Theresa Kneppers & Artemis Gryllaki
Theresa and Artemis presented their online multi-vocal curatorial approach to the Borough Road Collection Archive, an online wiki-based platform for research exploring A David Bomberg Legacy – The Sarah Rose Collection through collaborative writing, annotating and recording, in response to archival material and digital artworks.
Dr Roddy Hunter is an artist, curator, educator and writer. Known for performance art interventions in wide-ranging sites and spaces internationally over 30 years, he has shown work across Europe, North America and Asia. He was included in Phaidon’s 2007 ‘Ice Cream: Contemporary Art in Culture’, a survey of significant emerging artists selected by world-leading curators. He became involved with curatorial practice while a member of Hull Time Based Arts in the mid-1990s. His writing on histories, theories and practices of contemporary art has been published internationally, and he regularly speaks at conferences, symposia and workshops. His most recent practice engages with art, curating, networks and performance after the internet, such as the research project ‘Networked Art Practice After Digital Preservation‘. He has an MA in Contemporary Arts from Nottingham Trent University and a PhD from Duncan of Jordanstone College of Art & Design, University of Dundee. A senior academic with over 20 years of experience in art and design higher education, he will take up a new post as Head of Sculpture and Environmental Art at the Glasgow School of Art in October 2021.
Ruth Catlow
Ruth Catlow is co-founding artistic director of Furtherfield and networked cultures expert. Furtherfield is London’s longest-running (de)centre for art and technology whose mission is to disrupt and democratise through deep exploration, open tools and free-thinking. Catlow has spent 20 years exploring games as a way of engaging people’s imaginations and expertise across silos, around emerging technologies and the wicked social and political problems they give rise to or intensify. Her artistic practice and curatorial work at Furtherfield has focused on critical investigations of digital and networked technologies and their emancipatory potential.
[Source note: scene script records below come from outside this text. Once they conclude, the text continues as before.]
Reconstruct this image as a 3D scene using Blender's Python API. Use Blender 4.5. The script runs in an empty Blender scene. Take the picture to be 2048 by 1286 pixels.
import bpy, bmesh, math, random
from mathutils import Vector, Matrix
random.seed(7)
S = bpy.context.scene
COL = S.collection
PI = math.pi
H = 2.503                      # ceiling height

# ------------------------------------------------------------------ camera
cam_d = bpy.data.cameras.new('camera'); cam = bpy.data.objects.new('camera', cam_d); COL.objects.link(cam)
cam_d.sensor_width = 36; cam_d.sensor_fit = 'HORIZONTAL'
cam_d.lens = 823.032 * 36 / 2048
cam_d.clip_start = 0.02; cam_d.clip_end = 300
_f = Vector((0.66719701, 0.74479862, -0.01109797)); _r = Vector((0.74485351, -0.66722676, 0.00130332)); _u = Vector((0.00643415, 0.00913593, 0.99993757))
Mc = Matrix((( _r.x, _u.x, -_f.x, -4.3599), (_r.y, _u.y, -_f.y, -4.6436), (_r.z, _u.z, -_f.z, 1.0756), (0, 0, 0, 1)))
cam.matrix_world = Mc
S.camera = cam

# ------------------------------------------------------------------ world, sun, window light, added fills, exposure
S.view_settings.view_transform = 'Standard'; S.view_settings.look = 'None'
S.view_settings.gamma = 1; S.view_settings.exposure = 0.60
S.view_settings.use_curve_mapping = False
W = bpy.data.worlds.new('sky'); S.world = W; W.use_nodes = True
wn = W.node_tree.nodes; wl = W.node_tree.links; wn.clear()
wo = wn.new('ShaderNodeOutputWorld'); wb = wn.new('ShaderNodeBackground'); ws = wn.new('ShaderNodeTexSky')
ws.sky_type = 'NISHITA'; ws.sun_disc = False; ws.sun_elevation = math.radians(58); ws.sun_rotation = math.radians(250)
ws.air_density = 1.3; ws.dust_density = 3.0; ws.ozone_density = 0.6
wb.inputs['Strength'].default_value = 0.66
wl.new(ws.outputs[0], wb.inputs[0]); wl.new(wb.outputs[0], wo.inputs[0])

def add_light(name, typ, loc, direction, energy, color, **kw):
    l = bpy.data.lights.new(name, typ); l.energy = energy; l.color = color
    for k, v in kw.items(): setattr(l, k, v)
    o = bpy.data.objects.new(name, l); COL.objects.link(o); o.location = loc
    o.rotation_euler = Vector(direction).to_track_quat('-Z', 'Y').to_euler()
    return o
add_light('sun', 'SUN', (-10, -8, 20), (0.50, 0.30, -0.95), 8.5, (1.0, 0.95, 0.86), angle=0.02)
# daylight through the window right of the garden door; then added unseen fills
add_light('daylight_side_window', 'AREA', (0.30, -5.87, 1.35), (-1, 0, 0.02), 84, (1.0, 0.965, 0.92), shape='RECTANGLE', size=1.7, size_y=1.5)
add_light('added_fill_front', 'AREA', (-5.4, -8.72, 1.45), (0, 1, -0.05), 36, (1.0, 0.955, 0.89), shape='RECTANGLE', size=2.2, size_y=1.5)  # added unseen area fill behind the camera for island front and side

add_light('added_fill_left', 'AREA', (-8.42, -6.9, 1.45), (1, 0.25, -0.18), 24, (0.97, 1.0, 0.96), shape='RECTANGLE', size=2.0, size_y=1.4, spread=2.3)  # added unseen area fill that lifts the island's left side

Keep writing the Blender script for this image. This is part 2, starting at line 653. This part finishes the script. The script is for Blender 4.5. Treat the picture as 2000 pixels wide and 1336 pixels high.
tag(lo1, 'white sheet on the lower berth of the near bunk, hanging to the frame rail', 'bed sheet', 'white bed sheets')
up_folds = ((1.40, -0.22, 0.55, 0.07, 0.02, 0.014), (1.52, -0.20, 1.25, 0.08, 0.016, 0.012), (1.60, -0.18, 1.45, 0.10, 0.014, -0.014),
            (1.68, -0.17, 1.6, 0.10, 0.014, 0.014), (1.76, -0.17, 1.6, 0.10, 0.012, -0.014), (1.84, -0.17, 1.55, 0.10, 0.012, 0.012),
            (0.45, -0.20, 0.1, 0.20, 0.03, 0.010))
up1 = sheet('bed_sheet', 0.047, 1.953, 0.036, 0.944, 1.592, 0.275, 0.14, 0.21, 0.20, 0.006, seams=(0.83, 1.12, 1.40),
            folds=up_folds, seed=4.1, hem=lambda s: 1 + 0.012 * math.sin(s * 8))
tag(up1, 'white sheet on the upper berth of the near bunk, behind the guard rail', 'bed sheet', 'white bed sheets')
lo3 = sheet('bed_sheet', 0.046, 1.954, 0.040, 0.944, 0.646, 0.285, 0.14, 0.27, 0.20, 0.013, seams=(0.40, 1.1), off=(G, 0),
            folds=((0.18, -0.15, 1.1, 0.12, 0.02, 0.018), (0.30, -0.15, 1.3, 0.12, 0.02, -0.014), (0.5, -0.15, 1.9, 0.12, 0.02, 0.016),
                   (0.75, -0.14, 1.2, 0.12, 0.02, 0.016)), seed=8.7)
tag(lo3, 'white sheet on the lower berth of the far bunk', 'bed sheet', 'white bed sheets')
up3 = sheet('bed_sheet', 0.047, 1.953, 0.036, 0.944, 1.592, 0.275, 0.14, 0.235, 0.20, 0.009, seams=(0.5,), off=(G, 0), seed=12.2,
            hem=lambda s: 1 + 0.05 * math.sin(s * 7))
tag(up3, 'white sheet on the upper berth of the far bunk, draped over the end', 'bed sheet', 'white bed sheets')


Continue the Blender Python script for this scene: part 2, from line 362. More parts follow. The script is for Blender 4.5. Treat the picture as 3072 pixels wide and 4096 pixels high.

Catlow is the founder of DECAL Decentralised Arts Lab crowdsourcing R&D by leading artists, using blockchain and web 3.0 technologies for fairer, more dynamic and connected cultural ecologies and economies. She is also PI at the Blockchain Lab at the Serpentine Galleries R&D Platform.
Theresa Kneppers
Theresa Kneppers is the curator of the Borough Road Collection Archive (A David Bomberg Legacy – The Sarah Rose Collection) at London South Bank University. She is currently a PhD researcher with the Centre for the Study of the Networked Image. Her research focuses on the online curation of digital collections and archives, exploring playful, speculative modes of co-production and co-interpretation. In addition to her work at LSBU she was the curator of a recent show of new work by contemporary artist Benjamin Deakin at the William Morris Society. She was selected as the international guest curator at the HOW Museum in Shanghai in 2019 and presented a talk on “Creative Collaboration: From Artist Collectives to Co-Curation ”. Themes of public engagement with digital archives and collections run through her practice.
Artemis Gryllaki
Artemis Gryllaki is a media artist and researcher based in Rotterdam. She holds a Master of Arts from the Experimental Publishing course of the Piet Zwart Institute and has professional experience in web development. She is a member of Varia, Center of everyday technology, and is co-initiator of the Feminist Hack Meetings in Rotterdam. Her current work explores the potentials of feminist technological practices and the development of playful digital archives, using mainly FLOSS tools.